Nos llegó el turno y a pesar del cansancio que hacía presión en la parte baja de la frente, la matamos, de nuevo. El público se enganchó de a poco y el desenlace fue un desmadre que hacía fuerzas para continuar, pero nosotros ya habíamos cumplido y el resto ya sería asunto de la banda siguiente. Que también mató, ¡vaya sonido y compactación!, se notaba que llevaban años en esto y que ya tienen al público de su lado. Pero lo nuestro fue apoteósico por aquello de la primera vez, por el desconocimiento total de nuestra música y la eventual falta de conexión por los distintos idiomas, y aún así lo logramos. Y bastante bien. Hizo fuerza la llovizna que se mantuvo durante un tiempo. Con las luces del escenario y el vapor de la máquina de humo, la proyección de la vista sobre el público se vuelve casi apocalíptica: agua cayendo en chispitas, humo blanco, luces de colores que explotan y cientos de almas bailando violentamente en círculos. Se siente bien provocar algo de destrucción momentánea.

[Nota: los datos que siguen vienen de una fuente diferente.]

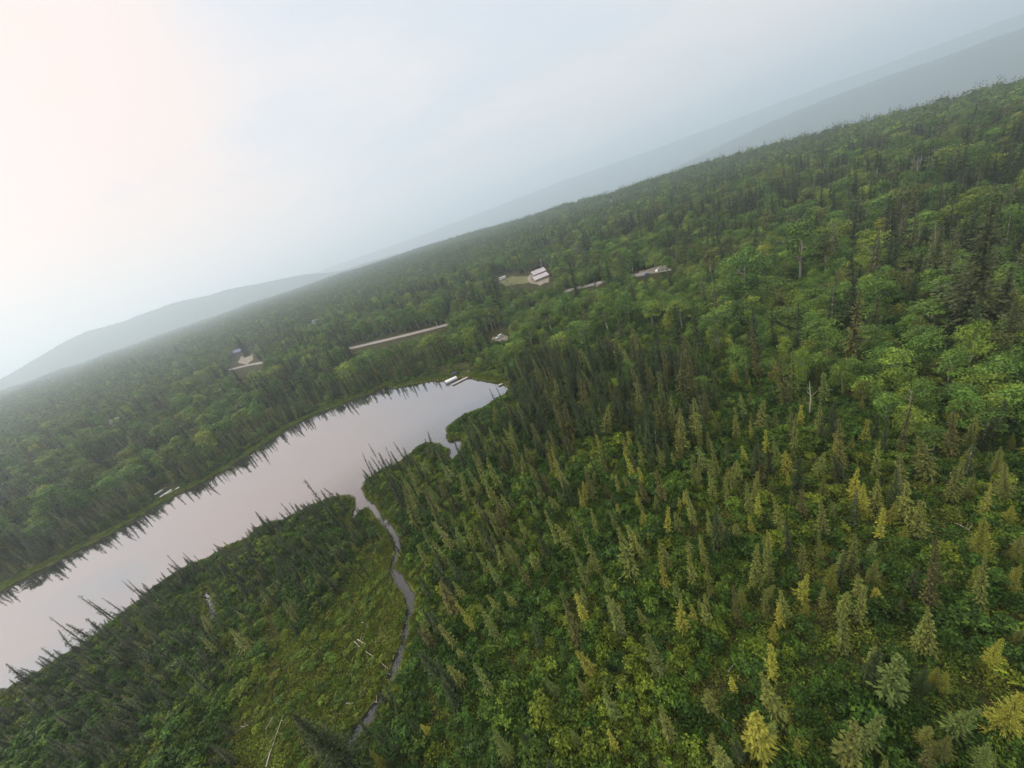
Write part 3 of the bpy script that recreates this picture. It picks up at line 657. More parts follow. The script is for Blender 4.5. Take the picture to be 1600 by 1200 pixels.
def hides(x, y, z, h, w, water=True):
    """would a plant here cover something that the photograph shows in the open?"""
    bad = np.zeros(np.shape(x), bool); half = rng.random(np.shape(x)) < .7
    for f in (0.05, .4, .75, 1.0):
        for s in (-1, 1):
            r = np.hypot(x, y); ox, oy = y/r*w*.42*s*(1-.6*f), -x/r*w*.42*s*(1-.6*f)
            px, py, _ = proj(x+ox, y+oy, z+h*f)
            for k in KEEP: bad |= inpoly(px, py, k)
            for k in GLIMPSE: bad |= inpoly(px, py, k) & half
            if water:
                bad |= inpoly(px, py, OPENW); bad |= creek_hit(px, py, 1.0)
    return bad
def cand(x0, x1, y0, y1, s, jit=.48):
    gx, gy = np.meshgrid(np.arange(x0, x1, s), np.arange(y0, y1, s)); gx = gx.ravel(); gy = gy.ravel()
    return gx+rng.uniform(-jit, jit, len(gx))*s, gy+rng.uniform(-jit, jit, len(gx))*s
_fx = [p[0] for p in FAR_SHORE]; _fy = [p[1] for p in FAR_SHORE]
def farside(px, py): return np.where(px < 785, py < np.interp(px, _fx, _fy)+1, py < 600-(px-785)*1.5)
# regions in the frame, read off at ground level
MEADOW = [(560, 870), (606, 860), (640, 905), (652, 935), (632, 1010), (640, 1030), (600, 1085), (560, 1150), (530, 1200), (380, 1230), (370, 1130), (430, 1030), (500, 960), (540, 920)]
FENA = [(1100, 740), (1600, 650), (1700, 1300), (1120, 1300), (1080, 900)]
GROVE = [(760, 640), (800, 580), (900, 560), (1010, 560), (1110, 600), (1130, 690), (1060, 730), (940, 700), (860, 690), (800, 690)]
SHORE_R = [(590, 760), (700, 680), (800, 650), (900, 700), (900, 800), (780, 900), (700, 900), (640, 840)]
ALDER = [(760, 560), (790, 500), (900, 470), (1100, 440), (1300, 430), (1700, 420), (1700, 650), (1450, 660), (1240, 600), (1120, 560), (1000, 500), (900, 520), (830, 545), (800, 590)]
occ = [np.array([[t_['x'], t_['y'], max(.5, t_['w']*.35)] for t_ in TREES])]
def free(x, y, pad):
    o_ = occ[0]; ok = np.ones(len(x), bool)
    for i in range(0, len(x), 2000):
        dx = x[i:i+2000, None]-o_[None, :, 0]; dy = y[i:i+2000, None]-o_[None, :, 1]
        ok[i:i+2000] = ((dx*dx+dy*dy) > (o_[None, :, 2]+pad)**2).all(1)
    return ok
def fill(x, y, kind, h, w, leafs, probs, bark='d', water=True, pad=.4, check=True):  # water: also keep the open water in sight
    """adds the random trees that stand free and hide nothing"""
    d = shore_fast(x, y); z = height(x, y, d); ok = (d > 1.0) & free(x, y, pad)
    x, y, z, h, w = x[ok], y[ok], z[ok], h[ok], w[ok]
    if check:
        ok = ~hides(x, y, z, h, w, water); x, y, z, h, w = x[ok], y[ok], z[ok], h[ok], w[ok]
    lf = rng.choice(len(leafs), len(x), p=probs)
    for i in range(len(x)):
        TREES.append(dict(kind=kind, x=float(x[i]), y=float(y[i]), z=float(z[i]), h=float(h[i]), w=float(w[i]), leaf=leafs[lf[i]], bark=bark if rng.random() < .8 else 'p', hand=0))
    if len(x): occ[0] = np.concatenate([occ[0], np.stack([x, y, np.maximum(.4, w*.3)], 1)])
def R_(n, a, b): return rng.uniform(a, b, n)
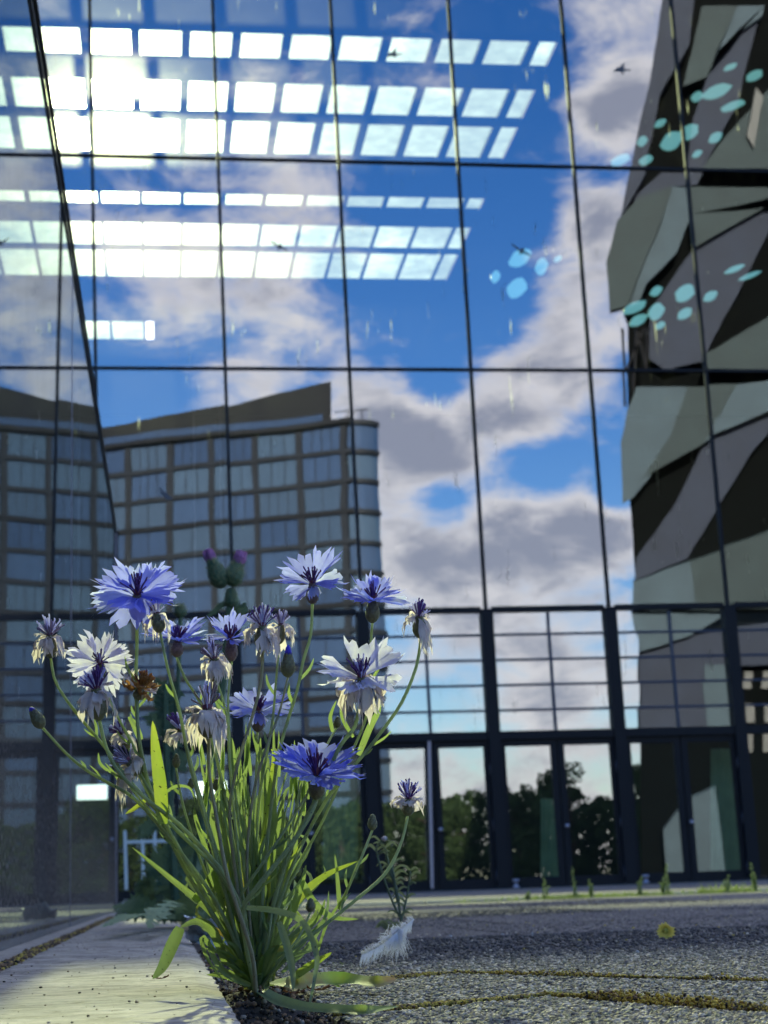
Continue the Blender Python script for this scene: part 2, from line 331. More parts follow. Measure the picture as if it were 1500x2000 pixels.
M['cream'] = mat('withered_cream_petal', (.84, .77, .74), .7, nscale=120, namp=.25, col2=(.60, .50, .48), trans=.5, tcol=(.98, .92, .90), coords='World')
M['brownfuzz'] = mat('dry_brown_floret', (.62, .33, .10), .8, nscale=150, namp=.3, col2=(.16, .07, .025), trans=.4, tcol=(.7, .35, .08), coords='World')
M['purple'] = mat('purple_filament', (.12, .06, .32), .6, nscale=200, namp=.3, col2=(.10, .025, .12), trans=.2, tcol=(.2, .08, .5), coords='World')
M['purple_grey'] = mat('faded_filament', (.36, .29, .42), .6, nscale=200, namp=.3, col2=(.09, .05, .13), trans=.3, tcol=(.4, .3, .5), coords='World')
M['brown_fil'] = mat('brown_filament', (.25, .15, .14), .6, nscale=200, namp=.3, col2=(.07, .035, .05), coords='World')
M['throat'] = mat('reddish_throat', (.30, .08, .08), .6, nscale=160, namp=.3, col2=(.10, .03, .08), trans=.3, tcol=(.45, .1, .15), coords='World')
M['bract'] = mat('green_brown_bract', (.22, .23, .10), .6, nscale=170, namp=.3, col2=(.075, .06, .04), coords='World', trans=.15, tcol=(.3, .35, .1))
M['bract_purple'] = mat('purplish_bract', (.20, .12, .13), .6, nscale=170, namp=.3, col2=(.05, .035, .035), coords='World')
M['fringe'] = mat('dark_bract_fringe', (.05, .03, .03), .7)
M['bud_blue'] = mat('blue_bud_tip', (.05, .04, .50), .6, trans=.3, tcol=(.15, .1, .9))
M['thistle'] = mat('thistle_green', (.13, .20, .10), .7, nscale=40, namp=.35, col2=(.07, .12, .06), coords='World', trans=.3, tcol=(.2, .3, .1))
M['thistle_pale'] = mat('thistle_spines', (.30, .34, .2), .7, trans=.4, tcol=(.55, .6, .3))
M['thistle_flower'] = mat('thistle_pink', (.85, .42, .70), .7, nscale=90, namp=.3, col2=(.5, .2, .42), coords='World', trans=.5, tcol=(.8, .45, .75))
M['seedling'] = mat('grey_green_leaf', (.16, .19, .12), .7, nscale=60, namp=.3, col2=(.10, .13, .08), coords='World', trans=.35, tcol=(.35, .42, .2))
M['weed'] = mat('weed_green', (.16, .22, .06), .7, nscale=12, namp=.3, col2=(.08, .12, .03), coords='World', trans=.4, tcol=(.4, .5, .12))
M['feather'] = mat('white_down', (.95, .93, .92), .8, nscale=70, namp=.3, col2=(.8, .8, .82), trans=.4, tcol=(.8, .82, .88), coords='World')
M['litter'] = mat('white_plastic', (.60, .66, .70), .45, nscale=60, namp=.3, col2=(.38, .45, .50), bump=.5, bscale=90, coords='World')
M['yellow'] = mat('yellow_petal', (.92, .78, .16), .7, nscale=60, namp=.3, col2=(.7, .6, .1), trans=.4, tcol=(1, .85, .2))

# ------------------------------------------------------------------ mesh helpers
class MB:
    def __init__(s): s.v = []; s.f = []; s.m = []
    def add(s, vs, fs, mi=0):
        o = len(s.v); s.v += [tuple(v) for v in vs]
        for f in fs: s.f.append(tuple(i+o for i in f)); s.m.append(mi)
    def box(s, a, b, mi=0):
        x0, y0, z0 = a; x1, y1, z1 = b
        s.add([(x0,y0,z0),(x1,y0,z0),(x1,y1,z0),(x0,y1,z0),(x0,y0,z1),(x1,y0,z1),(x1,y1,z1),(x0,y1,z1)],
              [(0,3,2,1),(4,5,6,7),(0,1,5,4),(1,2,6,5),(2,3,7,6),(3,0,4,7)], mi)
    def bar(s, p, q, wx, wy, mi=0, yoff=0):       # bar in a facade plane, wx across it, wy deep
        p = Vector(p); q = Vector(q); d = (q-p).normalized(); side = Vector((0, 1, 0)).cross(d).normalized()*wx/2; dy = Vector((0, wy/2, 0)); o = Vector((0, yoff, 0))
        vs = [p-side-dy+o, p+side-dy+o, p+side+dy+o, p-side+dy+o, q-side-dy+o, q+side-dy+o, q+side+dy+o, q-side+dy+o]
        s.add(vs, [(0,1,2,3),(7,6,5,4),(0,4,5,1),(1,5,6,2),(2,6,7,3),(3,7,4,0)], mi)
    def prism(s, pts, d, mi=0):                   # polygon extruded by vector d
        n = len(pts); pts = [Vector(p) for p in pts]; d = Vector(d)
        s.add(pts+[p+d for p in pts], [tuple(range(n))[::-1], tuple(range(n, 2*n))]+[(i, (i+1) % n, (i+1) % n+n, i+n) for i in range(n)], mi)
    def tube(s, pts, r, seg=6, mi=0, cap=True):
        pts = [Vector(p) for p in pts]; n = len(pts)
        rr = r if isinstance(r, (list, tuple)) else [r]*n
        vs = []; fs = []; prev = None
        for i, p in enumerate(pts):
            t = (pts[min(i+1, n-1)]-pts[max(i-1, 0)])
            t = t.normalized() if t.length > 1e-9 else Vector((0, 0, 1))
            u = prev if prev is not None else (Vector((1, 0, 0)) if abs(t.x) < .9 else Vector((0, 1, 0)))
            u = (u-t*u.dot(t)).normalized(); prev = u; w = t.cross(u)
            for k in range(seg):
                a = 2*math.pi*k/seg; vs.append(p+(u*math.cos(a)+w*math.sin(a))*rr[i])
        for i in range(n-1):
            for k in range(seg): fs.append((i*seg+k, i*seg+(k+1) % seg, (i+1)*seg+(k+1) % seg, (i+1)*seg+k))
        if cap: fs.append(tuple(range(seg))[::-1]); fs.append(tuple(range((n-1)*seg, n*seg)))
        s.add(vs, fs, mi)
    def lathe(s, base, axis, prof, seg=12, mi=0):
        axis = Vector(axis).normalized(); u = axis.orthogonal().normalized(); w = axis.cross(u); vs = []; fs = []
        for h, r in prof:
            for k in range(seg):
                a = 2*math.pi*k/seg; vs.append(Vector(base)+axis*h+(u*math.cos(a)+w*math.sin(a))*r)
        for i in range(len(prof)-1):
            for k in range(seg): fs.append((i*seg+k, i*seg+(k+1) % seg, (i+1)*seg+(k+1) % seg, (i+1)*seg+k))
        fs.append(tuple(range(seg))[::-1]); fs.append(tuple(range((len(prof)-1)*seg, len(prof)*seg)))
        s.add(vs, fs, mi)
    def mesh(s, name, mats, smooth=False):
        me = bpy.data.meshes.new(name); me.from_pydata(s.v, [], s.f)
        for m in (mats if isinstance(mats, (list, tuple)) else [mats]): me.materials.append(m)
        if any(s.m): me.polygons.foreach_set('material_index', s.m)
        if smooth: me.polygons.foreach_set('use_smooth', [True]*len(s.f))
        me.update(); return me
    def build(s, name, mats, parent=None, smooth=False, **tags):
        return link(name, s.mesh(name, mats, smooth), parent, **tags)
def link(name, me, parent=None, loc=None, **tags):
    o = bpy.data.objects.new(name, me); COL.objects.link(o)
    if parent:
        o.parent = parent
        if parent.type == 'EMPTY' or True: o.matrix_parent_inverse = parent_inv(parent)
    if loc is not None: o.location = loc
    for k, v in tags.items(): o[k] = v
    return o
WORLD = {}
def parent_inv(p):
    m = Matrix.Identity(4); q = p
    chain = []
    while q is not None: chain.append(q); q = q.parent
    w = Matrix.Identity(4)
    for q in reversed(chain):
        w = w @ (q.matrix_parent_inverse if q.parent else Matrix.Identity(4)) @ Matrix.LocRotScale(q.location, q.rotation_euler, q.scale)
    return w.inverted()
def thing(name, loc, label, cat, group=None):
    o = bpy.data.objects.new(name, None); COL.objects.link(o); o.location = loc; o.empty_display_size = .05
    o['label'] = label; o['category'] = cat
    if group: o['group'] = group
    return o
def spline(pts, n):
    pts = [Vector(p) for p in pts]; m = len(pts)
    if m == 2: return [pts[0].lerp(pts[1], i/(n-1)) for i in range(n)]
    out = []
    for i in range(n):
        t = i/(n-1)*(m-1); k = min(int(t), m-2); f = t-k
        p0 = pts[max(k-1, 0)]; p1 = pts[k]; p2 = pts[k+1]; p3 = pts[min(k+2, m-1)]
        out.append(.5*((2*p1)+(p2-p0)*f+(2*p0-5*p1+4*p2-p3)*f*f+(3*p1-p0-3*p2+p3)*f**3))
    return out

# ------------------------------------------------------------------ setting: ground
FY = 27.0                         # facade plane
mb = MB(); mb.add([(-900, -1500, -.02), (900, -1500, -.02), (900, 1200, -.02), (-900, 1200, -.02)], [(0, 1, 2, 3)])
mb.build('ground', M['far_ground'], kind='structure')
mb = MB(); mb.add([(-70, -60, -.012), (90, -60, -.012), (90, 60, -.012), (-70, 60, -.012)], [(0, 1, 2, 3)])
mb.build('paving_bed', M['joint'], kind='structure')
mb = MB(); mb.add([(-300, -60.5, -.01), (300, -60.5, -.01), (300, -150, -.01), (-300, -150, -.01)][::-1], [(0, 1, 2, 3)])
mb.build('lawn', M['grass_far'], kind='structure')
# the plaza: paving stones, each a piece of its own as far as the joints can be seen
plaza = MB()
plaza.box((-40, 7.62, -.010), (60, FY-.2, 0.0)); plaza.box((1.62, -50, -.010), (60, 7.28, 0.0))
plaza.box((-40, -50, -.010), (1.60, .38, -.001))
plaza_o = plaza.build('plaza', M['plaza'], kind='structure')
def slab_poly(pts, name='paving_slab', top=0.0):
    b = MB(); n = len(pts)
    cx = sum(p[0] for p in pts)/n; cy_ = sum(p[1] for p in pts)/n
    def ins(p, d):
        v = Vector((p[0]-cx, p[1]-cy_)); v = v*(1-d/max(v.length, .01)); return (cx+v.x, cy_+v.y)
    a = [(p[0], p[1], -.012) for p in pts]; c = [(p[0], p[1], top-.003) for p in pts]; t = [(*ins(p, .004), top) for p in pts]
    if (pts[1][0]-pts[0][0])*(pts[2][1]-pts[1][1])-(pts[1][1]-pts[0][1])*(pts[2][0]-pts[1][0]) < 0: pass
    b.add(a+c+t, [tuple(range(2*n, 3*n))]+[(i, (i+1) % n, (i+1) % n+n, i+n) for i in range(n)]+[(i+n, (i+1) % n+n, (i+1) % n+2*n, i+2*n) for i in range(n)])
    return b.build(name, M['plaza'], plaza_o)
rs = random.Random(4)
slab_poly([(.095, .40), (.44, .40), (.229, 1.046), (.095, .955)])
slab_poly([(.452, .40), (.765, .40), (.226, 1.360), (.095, 1.250), (.095, .967), (.231, 1.062)])
slab_poly([(.779, .40), (1.60, .40), (1.60, 1.635), (.095, 1.635), (.095, 1.264), (.227, 1.378)])
YE = [1.645, 1.90, 2.32, 2.95, 3.75, 4.75, 5.95, 7.28]
for j in range(len(YE)-1):
    x = .095-(rs.random()*.3 if j > 2 else 0)
    x = .095
    while x < 1.6:
        w = .32+.28*rs.random(); x1 = min(x+w, 1.61)
        if 1.61-x1 < .15: x1 = 1.61
        slab_poly([(x, YE[j]), (x1-.008, YE[j]), (x1-.008, YE[j+1]-.008), (x, YE[j+1]-.008)], top=rs.uniform(-.0015, .0015)); x = x1
# kerb line crossing in front of the doors
mb = MB()
x = .06
kk = link('kerb', None) if False else None
kerb = MB()
for i in range(28):
    x0 = -.1+i*.6; kerb.box((x0, 7.30, -.01), (x0+.592, 7.60, .006+.001*(i % 3)))
ko = kerb.build('kerb', M['kerb'], kind='structure')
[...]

The Shadow se lució tanto sobre el escenario que al final una dama de al menos 55 años se le acercó y le dijo en francés que estaba “emperrada” con él y que se lo quería llevar, pero él huyó espantado y se refugió en una batucada hippie que ejecutaban unos cuantos miembros de esa comunidad a la que en francés llaman bo-bo, bourgeaois-bohéme: burgués–bohemio; hippie-pelucón. Ahí se guareció con una chica linda que por unos minutos le hizo pensar que sí se puede. Mientras tanto, el resto de nosotros nos acercábamos cada vez más al consumo de un barril de cerveza per capita solo esa noche. Son las licencias del verano.